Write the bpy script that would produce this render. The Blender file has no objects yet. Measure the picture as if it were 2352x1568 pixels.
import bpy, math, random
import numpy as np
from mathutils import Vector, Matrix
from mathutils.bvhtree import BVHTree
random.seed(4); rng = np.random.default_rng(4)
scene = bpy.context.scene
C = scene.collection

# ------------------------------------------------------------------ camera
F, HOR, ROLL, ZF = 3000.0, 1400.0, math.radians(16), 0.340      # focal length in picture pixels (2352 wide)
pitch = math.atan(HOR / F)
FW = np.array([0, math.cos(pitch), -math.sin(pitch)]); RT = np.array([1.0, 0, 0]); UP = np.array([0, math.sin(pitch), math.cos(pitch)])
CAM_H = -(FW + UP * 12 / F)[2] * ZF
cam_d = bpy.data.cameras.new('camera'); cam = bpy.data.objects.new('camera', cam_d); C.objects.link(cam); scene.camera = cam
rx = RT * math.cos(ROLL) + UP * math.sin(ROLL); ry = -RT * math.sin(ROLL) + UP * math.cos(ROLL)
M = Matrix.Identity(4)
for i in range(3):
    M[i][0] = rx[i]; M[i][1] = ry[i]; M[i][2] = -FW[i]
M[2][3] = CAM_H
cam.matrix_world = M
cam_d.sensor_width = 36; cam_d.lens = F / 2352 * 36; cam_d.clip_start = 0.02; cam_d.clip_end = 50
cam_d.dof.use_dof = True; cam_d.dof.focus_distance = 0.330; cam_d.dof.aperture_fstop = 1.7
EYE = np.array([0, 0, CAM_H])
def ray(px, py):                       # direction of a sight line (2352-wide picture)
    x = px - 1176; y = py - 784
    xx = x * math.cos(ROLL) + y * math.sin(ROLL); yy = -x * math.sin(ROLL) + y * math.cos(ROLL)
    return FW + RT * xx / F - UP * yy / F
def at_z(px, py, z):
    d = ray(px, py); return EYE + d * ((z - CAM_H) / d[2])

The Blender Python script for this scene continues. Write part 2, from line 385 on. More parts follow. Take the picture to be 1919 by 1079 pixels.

◆ ◆ ◆

### Exercise brief
Write every line of the material above again, exactly.

### The answer
Write the bpy script that would produce this render. The Blender file has no objects yet. Measure the picture as if it were 2352x1568 pixels.
import bpy, math, random
import numpy as np
from mathutils import Vector, Matrix
from mathutils.bvhtree import BVHTree
random.seed(4); rng = np.random.default_rng(4)
scene = bpy.context.scene
C = scene.collection

# ------------------------------------------------------------------ camera
F, HOR, ROLL, ZF = 3000.0, 1400.0, math.radians(16), 0.340      # focal length in picture pixels (2352 wide)
pitch = math.atan(HOR / F)
FW = np.array([0, math.cos(pitch), -math.sin(pitch)]); RT = np.array([1.0, 0, 0]); UP = np.array([0, math.sin(pitch), math.cos(pitch)])
CAM_H = -(FW + UP * 12 / F)[2] * ZF
cam_d = bpy.data.cameras.new('camera'); cam = bpy.data.objects.new('camera', cam_d); C.objects.link(cam); scene.camera = cam
rx = RT * math.cos(ROLL) + UP * math.sin(ROLL); ry = -RT * math.sin(ROLL) + UP * math.cos(ROLL)
M = Matrix.Identity(4)
for i in range(3):
    M[i][0] = rx[i]; M[i][1] = ry[i]; M[i][2] = -FW[i]
M[2][3] = CAM_H
cam.matrix_world = M
cam_d.sensor_width = 36; cam_d.lens = F / 2352 * 36; cam_d.clip_start = 0.02; cam_d.clip_end = 50
cam_d.dof.use_dof = True; cam_d.dof.focus_distance = 0.330; cam_d.dof.aperture_fstop = 1.7
EYE = np.array([0, 0, CAM_H])
def ray(px, py):                       # direction of a sight line (2352-wide picture)
    x = px - 1176; y = py - 784
    xx = x * math.cos(ROLL) + y * math.sin(ROLL); yy = -x * math.sin(ROLL) + y * math.cos(ROLL)
    return FW + RT * xx / F - UP * yy / F
def at_z(px, py, z):
    d = ray(px, py); return EYE + d * ((z - CAM_H) / d[2])

The Blender Python script for this scene continues. Write part 2, from line 385 on. More parts follow. Take the picture to be 1919 by 1079 pixels.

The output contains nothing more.